The physical and ideological education of

youth under National Socialism also met with

resistance. Many young people tried

to elude the drill and indoctrination, such as

the jazz-loving “Swing Youth” or the “Edelweiss Pirates” who were in the resistance. In

Wismar,

at the end of 1943, Ernst D.,

Horst Käkenmeister,

Udo K., Herbert S., Paul

Waade, Otto W., and

Georg W. joined forces

against the Hitler Youth.

 

The young people chose a ring as a symbol

of solidarity, which every member was to wear, and called themselves the “Ring Gang.” They gave

themselves names of jazz greats or names borrowed from American crime fiction.

 

Paul Waade was called “Chicago” because the plots of many of the books he read were set in this city. He, like most of the members, came from a working-class family; his father was a communist and lived in exile. All of them had already attracted negative attention from the Nazi authorities: visiting restaurants and cinemas without adult supervision, “loitering” on public streets and squares after dark, evading compulsory Hitler Youth service, and fighting with Hitler Youth members were punishable by youth detention.

 

The meeting place of the “Ring Gang” was the harbor blacksmith’s shop at the Ziegenmarkt. Otto W. and Horst Käkenmeister were apprenticed to master blacksmith Schoknecht. Here, the young people listened to BBC news, which they also passed on to French prisoners of war. The banned foreign station was popular primarily because of its swing music. They translated one of the songs into German: “Jobb Goebbels dances swing in the winter garden. His wooden leg sounds like a drum.” At night, during blackouts, the group marched through Wismar, belting out the communist “Internationale.” Some of the young people got hold of pistols. The firearms were fired in the blacksmith’s workshop when Master Schoknecht was out.

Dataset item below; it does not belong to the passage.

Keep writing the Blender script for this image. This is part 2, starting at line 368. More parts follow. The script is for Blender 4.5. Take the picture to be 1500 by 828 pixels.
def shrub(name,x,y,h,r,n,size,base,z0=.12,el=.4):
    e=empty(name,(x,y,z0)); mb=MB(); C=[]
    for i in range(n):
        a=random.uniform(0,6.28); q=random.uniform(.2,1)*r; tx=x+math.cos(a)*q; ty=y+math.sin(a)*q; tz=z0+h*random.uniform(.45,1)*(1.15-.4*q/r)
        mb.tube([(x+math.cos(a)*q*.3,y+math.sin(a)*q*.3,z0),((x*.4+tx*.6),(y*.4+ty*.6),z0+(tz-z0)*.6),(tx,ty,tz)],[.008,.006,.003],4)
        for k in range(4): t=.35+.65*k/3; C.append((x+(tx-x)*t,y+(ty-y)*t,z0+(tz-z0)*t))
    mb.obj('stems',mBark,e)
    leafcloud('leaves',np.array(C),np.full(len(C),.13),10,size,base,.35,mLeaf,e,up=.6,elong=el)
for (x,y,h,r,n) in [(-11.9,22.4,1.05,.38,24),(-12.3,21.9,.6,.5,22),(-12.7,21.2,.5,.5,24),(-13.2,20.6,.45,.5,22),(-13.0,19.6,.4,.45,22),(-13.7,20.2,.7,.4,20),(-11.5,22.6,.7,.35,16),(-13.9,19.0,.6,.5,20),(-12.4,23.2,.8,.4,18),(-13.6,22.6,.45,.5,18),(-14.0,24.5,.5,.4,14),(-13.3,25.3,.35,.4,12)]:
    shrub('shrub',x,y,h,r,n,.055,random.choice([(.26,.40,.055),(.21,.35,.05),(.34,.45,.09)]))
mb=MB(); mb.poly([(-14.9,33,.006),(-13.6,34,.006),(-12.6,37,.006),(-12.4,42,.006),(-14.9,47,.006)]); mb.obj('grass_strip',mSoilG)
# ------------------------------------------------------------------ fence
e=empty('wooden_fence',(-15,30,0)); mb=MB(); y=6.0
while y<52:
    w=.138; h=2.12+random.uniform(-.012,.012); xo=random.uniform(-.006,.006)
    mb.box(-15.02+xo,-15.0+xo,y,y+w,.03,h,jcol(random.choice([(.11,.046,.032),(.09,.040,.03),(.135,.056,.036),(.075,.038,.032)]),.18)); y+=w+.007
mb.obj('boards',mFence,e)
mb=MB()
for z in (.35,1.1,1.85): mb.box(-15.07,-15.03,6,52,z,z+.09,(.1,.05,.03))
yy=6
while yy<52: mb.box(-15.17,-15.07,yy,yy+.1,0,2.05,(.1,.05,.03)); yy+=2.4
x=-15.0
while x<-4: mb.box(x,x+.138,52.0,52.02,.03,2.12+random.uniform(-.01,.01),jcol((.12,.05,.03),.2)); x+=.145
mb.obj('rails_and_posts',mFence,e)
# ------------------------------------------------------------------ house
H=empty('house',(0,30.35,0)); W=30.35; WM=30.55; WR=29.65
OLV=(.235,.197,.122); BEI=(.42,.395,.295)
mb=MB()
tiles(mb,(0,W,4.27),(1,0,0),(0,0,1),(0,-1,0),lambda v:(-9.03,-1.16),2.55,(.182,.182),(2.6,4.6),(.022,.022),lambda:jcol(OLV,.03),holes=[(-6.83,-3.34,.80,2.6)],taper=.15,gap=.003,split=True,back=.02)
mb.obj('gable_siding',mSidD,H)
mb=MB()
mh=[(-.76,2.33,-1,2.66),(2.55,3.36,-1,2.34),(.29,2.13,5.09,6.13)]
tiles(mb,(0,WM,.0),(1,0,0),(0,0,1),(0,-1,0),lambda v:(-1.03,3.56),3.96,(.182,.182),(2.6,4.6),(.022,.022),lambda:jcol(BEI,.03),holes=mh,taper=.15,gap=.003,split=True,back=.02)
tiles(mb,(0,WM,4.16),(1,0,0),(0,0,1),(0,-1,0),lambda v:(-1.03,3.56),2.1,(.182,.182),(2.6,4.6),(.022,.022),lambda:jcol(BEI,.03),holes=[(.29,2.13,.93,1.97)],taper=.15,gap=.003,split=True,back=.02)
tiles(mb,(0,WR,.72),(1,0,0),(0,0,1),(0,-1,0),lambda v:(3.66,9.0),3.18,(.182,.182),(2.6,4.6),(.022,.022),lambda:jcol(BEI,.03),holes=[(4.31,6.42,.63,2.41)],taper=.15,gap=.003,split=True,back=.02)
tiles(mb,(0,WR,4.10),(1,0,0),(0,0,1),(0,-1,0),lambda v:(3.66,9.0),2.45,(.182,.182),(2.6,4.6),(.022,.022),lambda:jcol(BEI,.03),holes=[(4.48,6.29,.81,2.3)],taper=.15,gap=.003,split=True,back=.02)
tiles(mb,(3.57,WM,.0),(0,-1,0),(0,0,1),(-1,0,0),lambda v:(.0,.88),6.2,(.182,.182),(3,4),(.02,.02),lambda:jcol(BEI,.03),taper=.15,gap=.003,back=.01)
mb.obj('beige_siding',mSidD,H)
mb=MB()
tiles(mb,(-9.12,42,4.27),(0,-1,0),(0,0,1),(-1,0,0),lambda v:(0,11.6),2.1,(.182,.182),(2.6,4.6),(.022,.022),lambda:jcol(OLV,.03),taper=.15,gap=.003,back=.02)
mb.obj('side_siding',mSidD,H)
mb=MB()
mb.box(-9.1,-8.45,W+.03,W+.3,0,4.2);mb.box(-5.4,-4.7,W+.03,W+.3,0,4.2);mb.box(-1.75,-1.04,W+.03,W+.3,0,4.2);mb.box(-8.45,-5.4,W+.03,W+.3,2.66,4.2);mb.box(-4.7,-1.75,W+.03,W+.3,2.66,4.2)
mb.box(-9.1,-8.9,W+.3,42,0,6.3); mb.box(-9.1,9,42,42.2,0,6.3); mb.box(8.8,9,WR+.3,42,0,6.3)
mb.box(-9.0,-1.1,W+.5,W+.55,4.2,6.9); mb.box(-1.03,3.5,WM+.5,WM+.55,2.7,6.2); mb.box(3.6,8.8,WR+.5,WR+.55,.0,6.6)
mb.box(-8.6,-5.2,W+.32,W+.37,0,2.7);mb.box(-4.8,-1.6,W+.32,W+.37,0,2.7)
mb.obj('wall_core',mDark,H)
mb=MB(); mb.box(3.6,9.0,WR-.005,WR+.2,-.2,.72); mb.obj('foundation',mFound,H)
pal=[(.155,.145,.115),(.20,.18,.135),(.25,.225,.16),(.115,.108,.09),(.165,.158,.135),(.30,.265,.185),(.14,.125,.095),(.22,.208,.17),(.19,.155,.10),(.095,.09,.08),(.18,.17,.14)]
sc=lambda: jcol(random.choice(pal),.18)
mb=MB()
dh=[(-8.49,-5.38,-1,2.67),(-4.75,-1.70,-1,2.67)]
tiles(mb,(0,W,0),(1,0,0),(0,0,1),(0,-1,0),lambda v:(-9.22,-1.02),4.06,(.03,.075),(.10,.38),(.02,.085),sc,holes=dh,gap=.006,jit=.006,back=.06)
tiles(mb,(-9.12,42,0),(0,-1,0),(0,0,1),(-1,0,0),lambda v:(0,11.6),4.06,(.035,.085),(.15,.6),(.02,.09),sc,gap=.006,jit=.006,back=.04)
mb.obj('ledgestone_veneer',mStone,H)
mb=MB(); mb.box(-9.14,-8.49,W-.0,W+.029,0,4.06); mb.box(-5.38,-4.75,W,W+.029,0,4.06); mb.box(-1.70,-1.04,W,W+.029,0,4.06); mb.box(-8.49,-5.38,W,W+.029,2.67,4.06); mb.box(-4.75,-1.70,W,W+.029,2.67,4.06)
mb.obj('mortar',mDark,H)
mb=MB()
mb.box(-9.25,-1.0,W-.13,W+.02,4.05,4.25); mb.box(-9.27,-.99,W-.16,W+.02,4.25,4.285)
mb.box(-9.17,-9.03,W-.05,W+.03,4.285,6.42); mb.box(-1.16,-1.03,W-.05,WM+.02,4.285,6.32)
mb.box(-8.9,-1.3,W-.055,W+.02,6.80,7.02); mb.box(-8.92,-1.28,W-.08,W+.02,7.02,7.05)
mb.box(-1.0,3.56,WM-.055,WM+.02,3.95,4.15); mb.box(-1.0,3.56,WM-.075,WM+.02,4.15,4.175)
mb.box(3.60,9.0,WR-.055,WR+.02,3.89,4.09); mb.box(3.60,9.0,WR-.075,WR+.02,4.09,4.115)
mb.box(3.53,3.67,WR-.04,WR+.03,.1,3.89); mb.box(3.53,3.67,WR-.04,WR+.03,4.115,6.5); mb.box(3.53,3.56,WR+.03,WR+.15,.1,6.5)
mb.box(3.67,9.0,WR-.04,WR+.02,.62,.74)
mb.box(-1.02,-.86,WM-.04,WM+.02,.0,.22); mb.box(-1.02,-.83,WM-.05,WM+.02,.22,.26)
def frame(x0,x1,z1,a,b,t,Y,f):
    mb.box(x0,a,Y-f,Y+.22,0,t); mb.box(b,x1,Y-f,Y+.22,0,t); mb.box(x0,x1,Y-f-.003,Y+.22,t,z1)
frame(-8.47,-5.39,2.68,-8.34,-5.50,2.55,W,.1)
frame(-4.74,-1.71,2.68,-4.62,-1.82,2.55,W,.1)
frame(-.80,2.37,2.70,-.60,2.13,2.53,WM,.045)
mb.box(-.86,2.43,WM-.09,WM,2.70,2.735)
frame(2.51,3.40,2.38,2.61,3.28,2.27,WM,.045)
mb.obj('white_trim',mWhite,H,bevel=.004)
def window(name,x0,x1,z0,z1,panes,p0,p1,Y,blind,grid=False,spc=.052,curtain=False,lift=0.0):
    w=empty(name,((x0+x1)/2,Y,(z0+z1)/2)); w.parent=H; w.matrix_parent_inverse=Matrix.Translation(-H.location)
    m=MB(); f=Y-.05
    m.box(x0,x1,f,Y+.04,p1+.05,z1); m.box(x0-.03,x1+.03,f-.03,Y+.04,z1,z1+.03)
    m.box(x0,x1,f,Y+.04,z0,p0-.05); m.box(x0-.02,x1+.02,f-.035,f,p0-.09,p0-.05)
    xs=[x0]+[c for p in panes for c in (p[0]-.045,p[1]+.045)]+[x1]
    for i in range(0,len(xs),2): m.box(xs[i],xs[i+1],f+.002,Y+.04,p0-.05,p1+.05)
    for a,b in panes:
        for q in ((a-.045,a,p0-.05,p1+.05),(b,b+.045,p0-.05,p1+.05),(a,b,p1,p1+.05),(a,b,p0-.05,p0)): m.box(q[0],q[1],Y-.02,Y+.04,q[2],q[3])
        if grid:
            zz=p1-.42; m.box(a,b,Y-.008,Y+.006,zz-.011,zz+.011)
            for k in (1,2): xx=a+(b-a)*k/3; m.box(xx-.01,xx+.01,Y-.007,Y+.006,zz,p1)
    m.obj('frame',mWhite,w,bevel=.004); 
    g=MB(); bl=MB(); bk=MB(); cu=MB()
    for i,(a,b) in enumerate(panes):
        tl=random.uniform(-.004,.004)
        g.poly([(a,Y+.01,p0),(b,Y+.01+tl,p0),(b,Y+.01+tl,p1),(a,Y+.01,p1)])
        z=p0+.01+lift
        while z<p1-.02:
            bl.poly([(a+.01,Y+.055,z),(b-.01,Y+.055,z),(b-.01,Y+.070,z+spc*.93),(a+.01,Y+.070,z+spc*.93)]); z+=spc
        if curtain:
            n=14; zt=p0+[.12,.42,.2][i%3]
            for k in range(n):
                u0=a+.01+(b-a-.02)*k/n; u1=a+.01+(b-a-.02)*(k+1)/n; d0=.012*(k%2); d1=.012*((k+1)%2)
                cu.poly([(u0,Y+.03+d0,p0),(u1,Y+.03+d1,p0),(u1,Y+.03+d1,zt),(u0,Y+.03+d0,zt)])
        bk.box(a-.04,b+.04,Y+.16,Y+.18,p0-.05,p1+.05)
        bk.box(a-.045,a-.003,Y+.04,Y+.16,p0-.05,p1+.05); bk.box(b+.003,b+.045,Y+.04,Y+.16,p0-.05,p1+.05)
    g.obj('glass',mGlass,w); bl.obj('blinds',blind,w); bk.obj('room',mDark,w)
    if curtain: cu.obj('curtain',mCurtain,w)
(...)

All of these activities mostly occurred spontaneously and out of resentment against the harassment of the Hitler Youth or out of a thirst for adventure. Things were different in January 1944. The members of the “Ring Gang” had heard of the “Edelweiss Pirates” and decided to make contact with the group.

 

Herbert S. and Paul Waade traveled to Hamburg on January 23 and found a young man in a bar on the Reeperbahn who called himself an “Edelweiss Pirate.” However, no further collaboration took place. The next day, the Wismar youths were arrested one by one. Except for Otto W., all were still minors. Paul Waade reported on the arrest by the Gestapo: “They came between five and six in the morning. […] I was then taken to prison, in Wismar […] for two or three days – and then we were transferred to Schwerin.”

The Hamburg Higher Regional Court convened at Schwerin’s Demmlerplatz a year later, on January 24, 1945. The youths were sentenced to prison terms of between nine months and three and a half years. They were lucky, because the court also accused them of criminal activity, but saw no political or oppositional motives behind it. It found them rather immature and unbalanced. In contrast, the “Edelweiss Pirates” had been brutally persecuted, and only a few survived the Nazi regime. Paul Waade received a year in youth prison for participating in an anti-state organization and listening to foreign radio stations. The sentence was considered to have been served due to the pre-trial detention. Other members of the “Ring Gang” were sent to serve their sentences after the verdict was announced in the Hagenow remand prison, in Hamburg-Fuhlsbüttel, or in the Neumünster youth prison.

After the end of the war, they were released in May 1945.